Пребывание в Египте, безотносительно к философско-религиозным проблемам, раскрыло Сенеке глаза на политическую реальность. Египет, входящий в состав Империи, оставался совершенно обособленной землей, в которой принцепс почитался наравне с богом. Незадолго до Сенеки здесь побывал Германик, без ведома Тиберия решивший ознакомиться с этой частью римских владений. Движимый преимущественно интересом к священным традициям, он поначалу не строил никаких далекоидущих политических планов, однако вскоре его захватил соблазн повторить попытку, предпринятую Галлом во времена Августа. В правление Калигулы, а затем и Нерона Египет не представлял для императорской власти первостепенной проблемы. Нам в этом аспекте интересно отметить, что Сенека, на протяжении многих лет принимавший активное участие в управлении Империей, успел проникнуться оригинальным мышлением египтян, благодаря поклонникам культа Изиды и Сараписа блиставшим далеко за пределами страны. Оно проявлялось не только в экономике — широко известно, что императоры запрещали членам сената посещать Египет, опасаясь возможных попыток лишить Рим надежного источника снабжения зерном, — но главным образом в определении самой природы монаршей власти. Именно Египет считался родиной религиозной мысли; египетские жрецы владели секретами чародейства и магии и выделялись из всех прочих, будучи самыми удачливыми предсказателями и самыми толковыми теологами. Тот, кому удалось бы добиться посвящения в их тайны и заручиться их поддержкой, мог надеяться на приобщение к такому знанию и получение такой власти, какая не снилась самому принцепсу.
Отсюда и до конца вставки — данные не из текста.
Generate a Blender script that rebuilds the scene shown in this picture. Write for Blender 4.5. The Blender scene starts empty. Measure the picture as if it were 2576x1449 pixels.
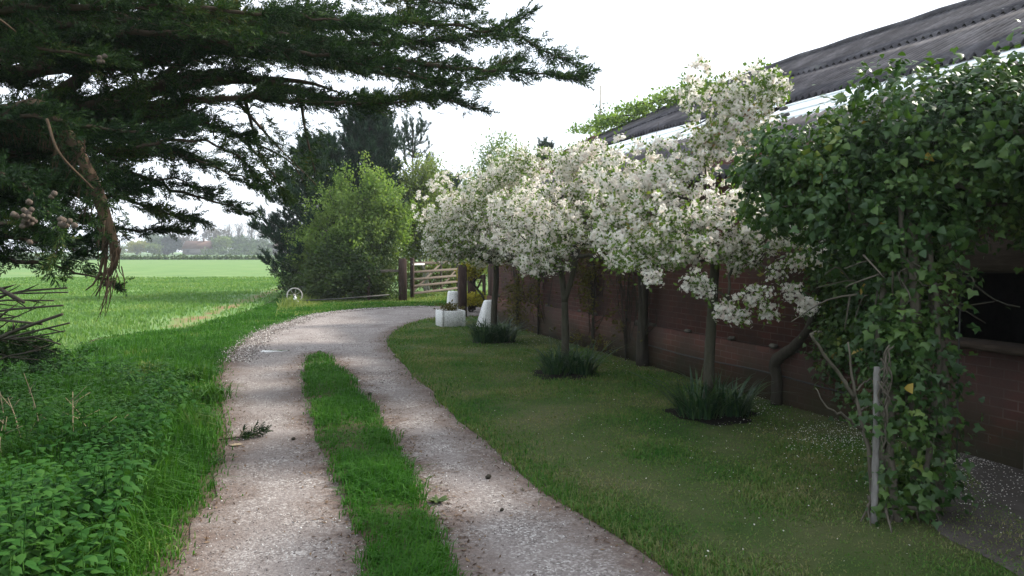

Вот почему мы подозреваем, что Сенека не оставался в стороне от великого бурления идей, занимавших лучшие умы Александрии, и, вполне вероятно, пытался нащупать некий синкретический подход, который бы позволил объединить разрозненные направления мысли, владевшей восточным миром, в единый мощный поток. Он пытался «объяснить» с позиций эллинистического рационализма древние египетские верования, истолковать символику мифов, эзотерический смысл которых терялся за внешним фасадом народных сказаний. Жадный до нового знания ум Сенеки получил здесь обильную пищу, мощный толчок к проникновению в сущность бытия. Что бы там ни говорили, Сенека обладал истинно научным складом ума, заставлявшим его пристально вглядываться в окружающую действительность и стремиться к познанию истины.
Помимо коренного населения, самым авторитетным представителем которого, бесспорно, выступал Херемон, в Александрии проживала многочисленная еврейская колония. Иудейские мыслители также занимались разработкой обобщающих научных теорий в духе синкретизма. Символической фигурой в их ряду является для нас Филон, при Тиберии достигший здесь пика влияния. Подобно Херемону, Филон ставил перед собой цель перебросить своеобразный мост между эллинизмом и религиозным мышлением своего народа. Но если Херемон отталкивался в своих построениях от священной египетской традиции, то Филон стремился «объяснить» иудейскую традицию с точки зрения стоического рационализма. То, что Сенека встречался хотя бы с некоторыми мыслителями, близкими к Херемону, кажется нам весьма вероятным, но вот общался ли он с Филоном? Вообще, контактировал ли он каким-либо образом с представителями александрийской иудейской общины? Увы, мы вынуждены признать, что и на этот вопрос у нас нет определенного ответа, а есть одни предположения.